## Start

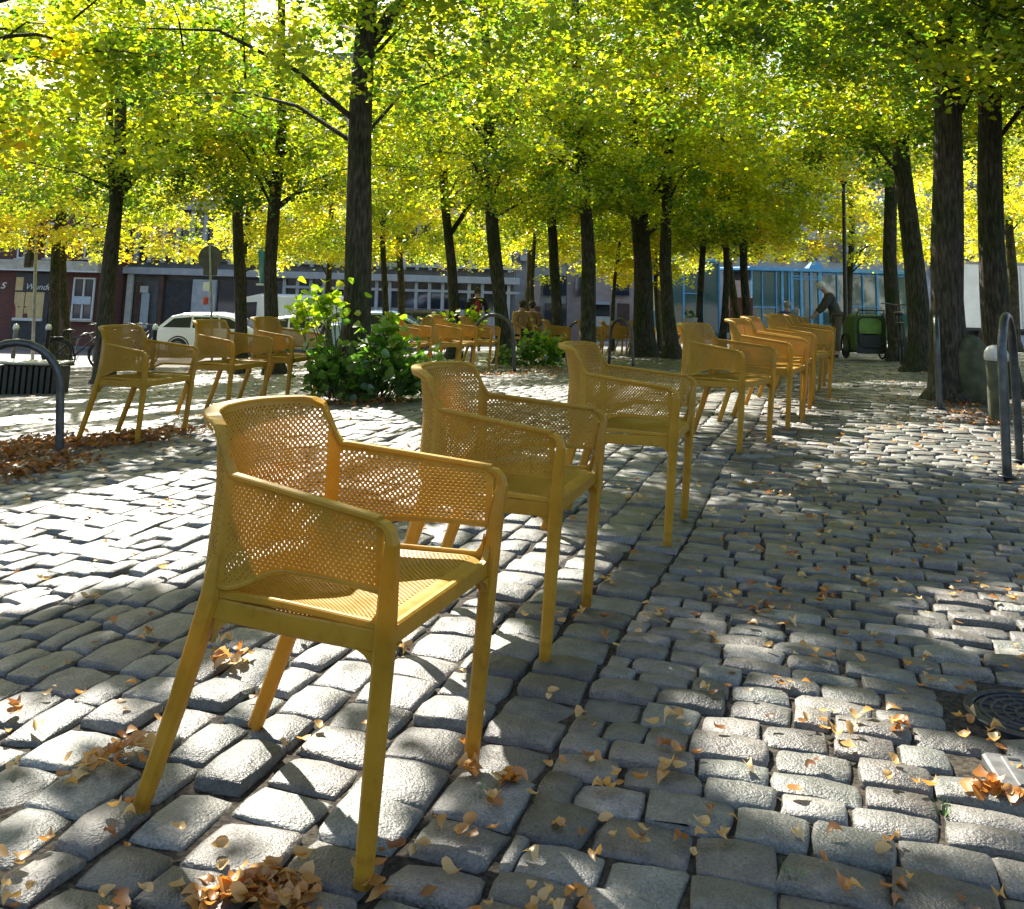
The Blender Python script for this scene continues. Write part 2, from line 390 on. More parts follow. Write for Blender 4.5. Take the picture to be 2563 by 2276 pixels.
DARK = [(.55, 3.3, .28, .3, .85), (.42, 2.0, .2, .22, .7), (1.5, 2.9, .3, .25, .7), (.3, 2.7, .2, .25, .6), (1.0, 3.95, .55, .5, .9), (2.0, 5.9, .85, .65, .8), (-1.0, 2.35, .22, .32, .9), (.22, 2.38, .22, .3, .6), (-2.8, 7.4, .5, .8, .5)]
_k = [(rng.uniform(1.2, 4.2), rng.uniform(0, 6.28), rng.uniform(0, 6.28)) for _ in range(14)]
def field(x, y):
    r = 0
    for k, a, ph in _k: r = r+np.sin(k*(x*math.cos(a)+y*math.sin(a))+ph)
    return r/math.sqrt(7)
def lit(x, y):
    v = np.zeros_like(x)
    nz = field(x*2.2, y*2.2)
    for a, b, ra, rb, s in LIT:
        q = ((x-a)/(ra+.08))**2+((y-b)/(rb+.1))**2
        v = np.maximum(v, s*np.clip((1.25+.22*nz-q)*2.6, 0, 1))
    nr = np.clip((10-y)/2, 0, 1)*np.clip((x+.3-.12*y)*2, 0, 1)
    v = np.maximum(v, .85*np.clip((field(x*1.4, y*1.4)-1.25-1.0*nr)*3, 0, 1))
    for a, b, ra, rb, s in DARK:
        q = ((x-a)/ra)**2+((y-b)/rb)**2
        v = v*(1-s*np.clip((1.2+.2*nz-q)*2.5, 0, 1))
    return v
def sunlit(P):                       # P (n,3): how open the canopy is along the sunbeam through P
    h = P[:, 2]/math.tan(SUN_EL)
    return lit(P[:, 0]-SUNH[0]*h, P[:, 1]-SUNH[1]*h)

# ------------------------------------------------------------------ trees
def bark_mat():
    m, n, b = newmat('bark')
    tc = n.nodes.new('ShaderNodeNewGeometry'); mp = n.nodes.new('ShaderNodeMapping'); mp.inputs['Scale'].default_value = (42, 42, 8)
    n.links.new(tc.outputs['Position'], mp.inputs[0])
    no = n.nodes.new('ShaderNodeTexNoise'); no.inputs['Scale'].default_value = 1; no.inputs['Detail'].default_value = 6; n.links.new(mp.outputs[0], no.inputs['Vector'])
    n3 = n.nodes.new('ShaderNodeTexNoise'); n3.inputs['Scale'].default_value = 2.2; n.links.new(tc.outputs['Position'], n3.inputs['Vector'])
    r = ramp(n, [(.3, (.022, .019, .015)), (.5, (.055, .047, .036)), (.7, (.11, .095, .075))]); n.links.new(no.outputs[0], r.inputs[0])
    mo = ramp(n, [(.42, (1, 1, 1)), (.65, (.55, .78, .42))]); n.links.new(n3.outputs[0], mo.inputs[0])
    mx = n.nodes.new('ShaderNodeMix'); mx.data_type = 'RGBA'; mx.blend_type = 'MULTIPLY'; mx.inputs[0].default_value = 1
    n.links.new(r.outputs[0], mx.inputs[6]); n.links.new(mo.outputs[0], mx.inputs[7]); n.links.new(mx.outputs[2], b.inputs['Base Color'])
    b.inputs['Roughness'].default_value = .9; b.inputs['Specular IOR Level'].default_value = .25
    bu = n.nodes.new('ShaderNodeBump'); bu.inputs['Strength'].default_value = 1; bu.inputs['Distance'].default_value = .03
    n.links.new(no.outputs[0], bu.inputs['Height']); n.links.new(bu.outputs[0], b.inputs['Normal'])
    return m
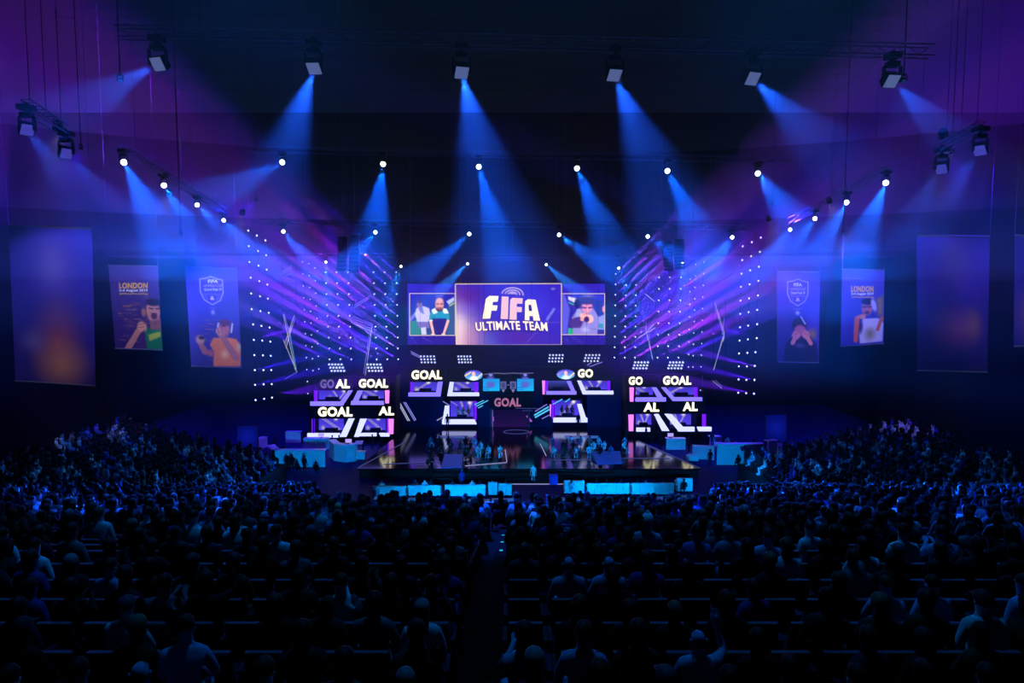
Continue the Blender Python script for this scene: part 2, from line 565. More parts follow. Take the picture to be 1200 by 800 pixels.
def body_mesh(pose, sub=1):
    J, E, zb, lean = skeleton(pose)
    if sub == 0:   # far figures keep no fingers
        keep = [i for i, a in enumerate(J) if not (isinstance(a[1], float) and a[1] < .011)]
        mp = {k: n for n, k in enumerate(keep)}
        E = [(mp[a], mp[b]) for a, b in E if a in mp and b in mp]
        J = [J[k] for k in keep]
    me = skin_mesh(J, E, sub)
    bm = bmesh.new(); bm.from_mesh(me)
    hands = [Vector(J[i][0]) for i in range(len(J)) if isinstance(J[i][1], tuple) and J[i][1] == (.036, .02)]
    hx, hy, hz_ = 0, lean + .005, zb + .73
    for f in bm.faces:
        c = f.calc_center_median()
        f.smooth = True
        if c.z > zb + .56: f.material_index = 1
        elif any((c - h).length < .1 for h in hands): f.material_index = 1
        elif c.z < zb + .03 or (zb < .6 and c.y > .2 and c.z < .62): f.material_index = 2
        else: f.material_index = 0
    if sub:
        def blob(c, r, mi):
            g = bmesh.ops.create_icosphere(bm, subdivisions=1, radius=1, matrix=Matrix.Translation(c) @ Matrix.Diagonal((*r, 1)))
            for v in g['verts']:
                for f in v.link_faces: f.material_index = mi; f.smooth = True
        for s in (-1, 1):
            blob((s * .083, hy - .01, hz_ - .02), (.012, .022, .032), 1)
            blob((s * .034, hy + .088, hz_ + .005), (.014, .01, .008), 3)
        blob((0, hy + .103, hz_ - .02), (.014, .02, .028), 1)
        blob((0, hy + .088, hz_ - .062), (.026, .01, .006), 3)
    bm.to_mesh(me); bm.free()
    me.materials.clear()
    for m in (M_cloth, M_skin, M_trouser, M_eye): me.materials.append(m)
    return me, (hx, hy, hz_)

def hair_mesh(kind, c):
    mb = MB(); mb.smooth = True
    x, y, z = c
    if kind == 'short': mb.ell((x, y - .018, z + .03), .092, .108, .098, 10, 5, z0=-.25)
    elif kind == 'bald': mb.ell((x, y - .03, z - .02), .09, .085, .06, 10, 3, z0=-.5, z1=.3)
    elif kind == 'long':
        mb.ell((x, y - .02, z + .03), .098, .115, .1, 10, 5, z0=-.2)
        mb.ell((x, y - .075, z - .09), .09, .055, .16, 10, 5)
    elif kind == 'bun':
        mb.ell((x, y - .018, z + .03), .092, .108, .098, 10, 5, z0=-.25)
        mb.ell((x, y - .09, z + .1), .045, .045, .045, 8, 4)
    elif kind == 'cap':
        mb.ell((x, y - .01, z + .035), .1, .115, .09, 10, 4, z0=0.0)
        mb.add([(x - .07, y + .09, z + .035), (x + .07, y + .09, z + .035), (x + .055, y + .19, z + .02), (x - .055, y + .19, z + .02)], [(0, 1, 2, 3)])
        mb.ell((x, y - .018, z + .0), .09, .1, .06, 10, 3, z0=-.6, z1=.2)
    elif kind == 'beanie':
        mb.ell((x, y - .012, z + .03), .104, .118, .125, 10, 6, z0=-.12)
        mb.ell((x, y - .01, z + .16), .035, .035, .03, 8, 4)
    elif kind == 'headset':
        mb.ell((x, y - .018, z + .03), .092, .108, .098, 10, 5, z0=-.25)
        for s in (-1, 1): mb.ell((x + s * .095, y, z - .01), .022, .04, .045, 8, 4)
        for i in range(8):
            a0 = math.pi * i / 8; a1 = math.pi * (i + 1) / 8
            mb.bar((x + .105 * math.cos(a0), y, z + .135 * math.sin(a0)), (x + .105 * math.cos(a1), y, z + .135 * math.sin(a1)), .03, .015)
    me = bpy.data.meshes.new('hair')
    me.from_pydata(mb.v, [], mb.f)
    me.polygons.foreach_set('use_smooth', [True] * len(me.polygons))
    me.materials.append(M_hair)
    return me

BODY = {p: body_mesh(p) for p in ('sit', 'lean', 'slump', 'raise', 'phone', 'stand')}
FAR = {p: body_mesh(p, 0) for p in ('sit', 'lean', 'raise')}
HAIRS = {}
def hair_for(kind, pose):
    k = (kind, pose)
    if k not in HAIRS: HAIRS[k] = hair_mesh(kind, BODY[pose][1])
    return HAIRS[k]

SHIRTS = [('black', (14, 14, 18)), ('black', (10, 10, 14)), ('dark navy', (20, 24, 50)), ('charcoal', (36, 36, 42)), ('grey', (92, 96, 104)),
          ('dark green', (18, 44, 34)), ('white', (205, 212, 220)), ('pale blue', (120, 160, 200)), ('maroon', (60, 16, 28)), ('blue', (34, 58, 130)), ('dark brown', (38, 28, 24)), ('black', (12, 12, 14))]
HAIRC = [('black-haired', (10, 9, 9)), ('dark-haired', (24, 16, 12)), ('brown-haired', (52, 34, 22)), ('fair-haired', (104, 88, 70)), ('grey-haired', (120, 120, 124))]
def lin4(c): return (*srgb(c), 1)

def person(loc, rz, label, pose='sit', hair='short', shirt=(14, 14, 18), hairc=(14, 10, 8), group=None, scale=1.0, cat='person'):
    r = bpy.data.objects.new('person', None); COL.objects.link(r)
    r.location = loc; r.rotation_euler = (0, 0, rz); r.scale = (scale,) * 3; r.empty_display_size = .2
    tag(r, label, cat, group)
    b = bpy.data.objects.new('body', BODY[pose][0]); COL.objects.link(b); b.parent = r; b.color = lin4(shirt)
    nm = {'cap': 'cap', 'beanie': 'beanie', 'headset': 'headset'}.get(hair, 'hair')
    h = bpy.data.objects.new(nm, hair_for(hair, pose)); COL.objects.link(h); h.parent = r; h.color = lin4(hairc)
    return r

# seats
def seat_proto():
    r = thing('arena_seat', 'seat', 'seat', (0, 0, 0))
    mb = MB(); mb.box(-.22, -.2, .38, .22, .2, .46); mb.build('seat_cushion', M_seat, r, bevel=0)
    mb = MB()
    mb.hexa([(-.22, -.2, .42), (.22, -.2, .42), (.22, -.26, .42), (-.22, -.26, .42)], [(-.2, -.3, .86), (.2, -.3, .86), (.2, -.35, .86), (-.2, -.35, .86)])
    mb.build('backrest', M_seat, r)
    mb = MB(); mb.box(-.2, -.355, .86, .2, -.295, .885); mb.build('back_glint', M_glint, r)  # thin pale bar added to put a glint on the seat edge
    for s in (-1, 1):
        mb = MB(); mb.box(s * .25 - .02, -.2, 0, s * .25 + .02, -.14, .6); mb.box(s * .25 - .025, -.24, .58, s * .25 + .025, .12, .62)
        mb.build('armrest', M_seatm, r)
    return r
SEAT = seat_proto()

# all places of the bowl: (x, y, z, rz, row index, block)
places = []
for i, (y, z) in enumerate(ROWS):
    x = -34.0
    while x < 34:
        ok = abs(x) < (600 / 800) * y + 2.2
        aisle = (-.5 < x < .14 and y < 21) or (-9.6 < x < -8.4) or (8.4 < x < 9.6) or (17.4 < abs(x) < 18.5)
        if i >= NC and -9.2 < x < 10.2: ok = False
        if ok and not aisle:
            blk = 'far left' if x < -8.4 else 'left' if x < -.95 else 'right' if x < 8.4 else 'far right'
            places.append((x, y, z, 0.0, i, blk))
        x += .56
side_places = []
for sgn in (-1, 1):
    for j, (x, z) in enumerate(SIDE):
        y = 35.8
        while y < 54:
            if not (44.3 < y < 45.4):
                side_places.append((sgn * x, y, z, -sgn * R(-62) if sgn > 0 else R(-62), j, 'side'))
            y += .56
def pick(rng, y):
    sh = rng.choice(SHIRTS)
    hc = rng.choices(HAIRC, (5, 6, 3, 1.2, 1))[0]
    hk = rng.choices(('short', 'long', 'bald', 'bun', 'cap', 'beanie'), (10, 4, 1, 1, 1.6, .5))[0]
    ps = rng.choices(('sit', 'lean', 'slump', 'raise', 'phone'), (8, 3, 4, .5, 1.5))[0]
    return sh, hc, hk, ps
rng = random.Random(21)
filled = [p for p in places if rng.random() < (.8 if p[1] < 18 else .74)]
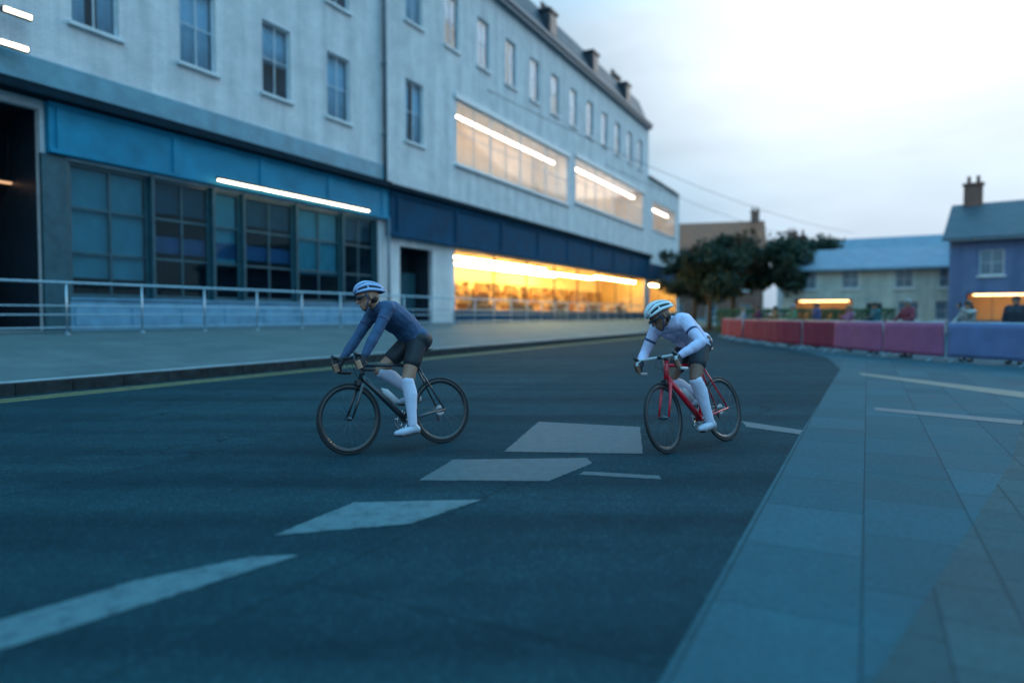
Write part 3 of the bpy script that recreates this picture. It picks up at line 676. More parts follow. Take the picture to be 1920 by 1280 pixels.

## End

◆ Task goal
Without the pictures, repeat the entries above line by line, from the first through the one that contains "return lit(P[:, 0]-SUNH[0]*h, P[:, 1]-SUNH[1]*h)", both ends included.

◆ Answer to this task
The Blender Python script for this scene continues. Write part 2, from line 390 on. More parts follow. Write for Blender 4.5. Take the picture to be 2563 by 2276 pixels.
DARK = [(.55, 3.3, .28, .3, .85), (.42, 2.0, .2, .22, .7), (1.5, 2.9, .3, .25, .7), (.3, 2.7, .2, .25, .6), (1.0, 3.95, .55, .5, .9), (2.0, 5.9, .85, .65, .8), (-1.0, 2.35, .22, .32, .9), (.22, 2.38, .22, .3, .6), (-2.8, 7.4, .5, .8, .5)]
_k = [(rng.uniform(1.2, 4.2), rng.uniform(0, 6.28), rng.uniform(0, 6.28)) for _ in range(14)]
def field(x, y):
    r = 0
    for k, a, ph in _k: r = r+np.sin(k*(x*math.cos(a)+y*math.sin(a))+ph)
    return r/math.sqrt(7)
def lit(x, y):
    v = np.zeros_like(x)
    nz = field(x*2.2, y*2.2)
    for a, b, ra, rb, s in LIT:
        q = ((x-a)/(ra+.08))**2+((y-b)/(rb+.1))**2
        v = np.maximum(v, s*np.clip((1.25+.22*nz-q)*2.6, 0, 1))
    nr = np.clip((10-y)/2, 0, 1)*np.clip((x+.3-.12*y)*2, 0, 1)
    v = np.maximum(v, .85*np.clip((field(x*1.4, y*1.4)-1.25-1.0*nr)*3, 0, 1))
    for a, b, ra, rb, s in DARK:
        q = ((x-a)/ra)**2+((y-b)/rb)**2
        v = v*(1-s*np.clip((1.2+.2*nz-q)*2.5, 0, 1))
    return v
def sunlit(P):                       # P (n,3): how open the canopy is along the sunbeam through P
    h = P[:, 2]/math.tan(SUN_EL)
    return lit(P[:, 0]-SUNH[0]*h, P[:, 1]-SUNH[1]*h)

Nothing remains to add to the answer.